■ WRITTEN INSTRUCTION:
Reproduce exactly the lines from the line with "Model this scene" through the line with "def G(lst,h=0.0): return", both included, and no other lines.
>> begin DATA SUPPLIED
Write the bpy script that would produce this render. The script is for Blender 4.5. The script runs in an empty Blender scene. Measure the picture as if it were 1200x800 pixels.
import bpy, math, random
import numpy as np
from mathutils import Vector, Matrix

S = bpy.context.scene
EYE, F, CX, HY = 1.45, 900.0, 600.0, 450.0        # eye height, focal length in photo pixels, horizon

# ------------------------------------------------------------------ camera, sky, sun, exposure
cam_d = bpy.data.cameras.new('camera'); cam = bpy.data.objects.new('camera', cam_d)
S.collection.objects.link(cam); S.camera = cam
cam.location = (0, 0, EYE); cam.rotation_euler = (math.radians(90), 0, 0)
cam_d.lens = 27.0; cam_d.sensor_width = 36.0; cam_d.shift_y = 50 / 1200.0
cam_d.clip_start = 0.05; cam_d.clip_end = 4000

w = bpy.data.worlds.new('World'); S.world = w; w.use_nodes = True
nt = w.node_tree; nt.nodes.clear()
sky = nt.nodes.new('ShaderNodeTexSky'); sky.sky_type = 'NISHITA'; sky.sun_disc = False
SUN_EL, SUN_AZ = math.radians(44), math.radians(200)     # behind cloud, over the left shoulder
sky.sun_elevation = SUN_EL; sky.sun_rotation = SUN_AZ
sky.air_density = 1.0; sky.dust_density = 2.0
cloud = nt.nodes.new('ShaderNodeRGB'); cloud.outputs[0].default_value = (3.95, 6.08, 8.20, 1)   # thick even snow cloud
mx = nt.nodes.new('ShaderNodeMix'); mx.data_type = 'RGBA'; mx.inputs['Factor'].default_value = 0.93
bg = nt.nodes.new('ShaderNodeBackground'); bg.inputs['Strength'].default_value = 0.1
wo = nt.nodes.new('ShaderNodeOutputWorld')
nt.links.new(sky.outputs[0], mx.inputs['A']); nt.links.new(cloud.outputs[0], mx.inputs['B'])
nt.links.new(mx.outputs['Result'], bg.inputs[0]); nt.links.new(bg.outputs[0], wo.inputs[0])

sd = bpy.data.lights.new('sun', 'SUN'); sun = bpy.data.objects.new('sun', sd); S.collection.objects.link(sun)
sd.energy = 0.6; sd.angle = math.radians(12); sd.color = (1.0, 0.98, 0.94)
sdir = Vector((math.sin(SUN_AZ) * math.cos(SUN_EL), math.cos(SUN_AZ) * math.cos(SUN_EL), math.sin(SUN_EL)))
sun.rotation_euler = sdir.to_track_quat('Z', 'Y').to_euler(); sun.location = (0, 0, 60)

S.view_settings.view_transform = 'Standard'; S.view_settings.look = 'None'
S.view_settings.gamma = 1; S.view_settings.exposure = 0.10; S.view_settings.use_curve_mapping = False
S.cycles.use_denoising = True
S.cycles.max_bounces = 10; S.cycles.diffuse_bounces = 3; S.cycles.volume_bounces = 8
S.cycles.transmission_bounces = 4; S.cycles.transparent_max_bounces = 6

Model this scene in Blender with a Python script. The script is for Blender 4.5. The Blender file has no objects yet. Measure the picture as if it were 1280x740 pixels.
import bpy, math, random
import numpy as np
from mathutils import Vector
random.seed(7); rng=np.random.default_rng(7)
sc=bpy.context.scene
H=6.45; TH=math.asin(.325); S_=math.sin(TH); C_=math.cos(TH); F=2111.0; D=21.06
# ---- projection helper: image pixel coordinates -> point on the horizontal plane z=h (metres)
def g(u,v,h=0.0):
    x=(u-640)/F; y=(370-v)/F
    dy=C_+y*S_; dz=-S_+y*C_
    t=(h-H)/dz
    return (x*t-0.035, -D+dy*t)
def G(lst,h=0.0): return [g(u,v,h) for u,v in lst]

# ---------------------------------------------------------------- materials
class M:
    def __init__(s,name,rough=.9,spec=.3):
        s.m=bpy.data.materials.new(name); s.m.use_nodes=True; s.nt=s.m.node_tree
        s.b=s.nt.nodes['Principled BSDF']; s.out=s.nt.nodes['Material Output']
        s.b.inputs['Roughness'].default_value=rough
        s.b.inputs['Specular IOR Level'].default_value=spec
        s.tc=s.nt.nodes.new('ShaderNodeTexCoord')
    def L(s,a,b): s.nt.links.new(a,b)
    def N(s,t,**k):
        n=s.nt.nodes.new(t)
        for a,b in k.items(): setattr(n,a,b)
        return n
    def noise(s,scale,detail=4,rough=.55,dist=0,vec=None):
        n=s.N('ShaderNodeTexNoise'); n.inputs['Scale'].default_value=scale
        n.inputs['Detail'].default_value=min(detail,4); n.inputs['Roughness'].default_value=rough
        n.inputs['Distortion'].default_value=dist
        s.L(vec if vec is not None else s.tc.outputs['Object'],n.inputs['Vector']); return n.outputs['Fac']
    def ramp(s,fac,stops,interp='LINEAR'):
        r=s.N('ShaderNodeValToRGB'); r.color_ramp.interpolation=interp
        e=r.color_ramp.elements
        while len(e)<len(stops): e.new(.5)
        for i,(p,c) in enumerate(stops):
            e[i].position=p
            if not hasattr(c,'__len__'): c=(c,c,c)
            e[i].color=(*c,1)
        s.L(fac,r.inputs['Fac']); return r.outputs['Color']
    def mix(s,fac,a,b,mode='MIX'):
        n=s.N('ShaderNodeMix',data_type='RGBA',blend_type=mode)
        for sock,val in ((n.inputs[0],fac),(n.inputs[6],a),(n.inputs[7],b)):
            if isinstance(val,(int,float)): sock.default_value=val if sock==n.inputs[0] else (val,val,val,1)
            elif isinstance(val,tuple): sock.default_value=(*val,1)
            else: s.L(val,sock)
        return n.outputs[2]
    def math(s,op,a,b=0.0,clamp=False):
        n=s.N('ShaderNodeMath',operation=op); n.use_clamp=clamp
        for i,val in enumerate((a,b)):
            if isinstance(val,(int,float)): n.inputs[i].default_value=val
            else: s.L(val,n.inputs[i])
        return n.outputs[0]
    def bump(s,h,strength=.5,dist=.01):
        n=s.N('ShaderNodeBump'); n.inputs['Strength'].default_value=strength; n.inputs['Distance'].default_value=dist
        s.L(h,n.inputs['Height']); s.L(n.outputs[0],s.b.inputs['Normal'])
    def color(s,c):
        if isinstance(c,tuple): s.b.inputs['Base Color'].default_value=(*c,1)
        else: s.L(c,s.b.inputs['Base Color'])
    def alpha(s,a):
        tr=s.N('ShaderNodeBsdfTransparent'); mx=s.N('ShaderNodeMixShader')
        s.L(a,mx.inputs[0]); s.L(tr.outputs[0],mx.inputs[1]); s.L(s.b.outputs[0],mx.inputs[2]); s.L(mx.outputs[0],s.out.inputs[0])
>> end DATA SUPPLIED
■ COMPLETED TASK:
Model this scene in Blender with a Python script. The script is for Blender 4.5. The Blender file has no objects yet. Measure the picture as if it were 1280x740 pixels.
import bpy, math, random
import numpy as np
from mathutils import Vector
random.seed(7); rng=np.random.default_rng(7)
sc=bpy.context.scene
H=6.45; TH=math.asin(.325); S_=math.sin(TH); C_=math.cos(TH); F=2111.0; D=21.06
# ---- projection helper: image pixel coordinates -> point on the horizontal plane z=h (metres)
def g(u,v,h=0.0):
    x=(u-640)/F; y=(370-v)/F
    dy=C_+y*S_; dz=-S_+y*C_
    t=(h-H)/dz
    return (x*t-0.035, -D+dy*t)
def G(lst,h=0.0): return [g(u,v,h) for u,v in lst]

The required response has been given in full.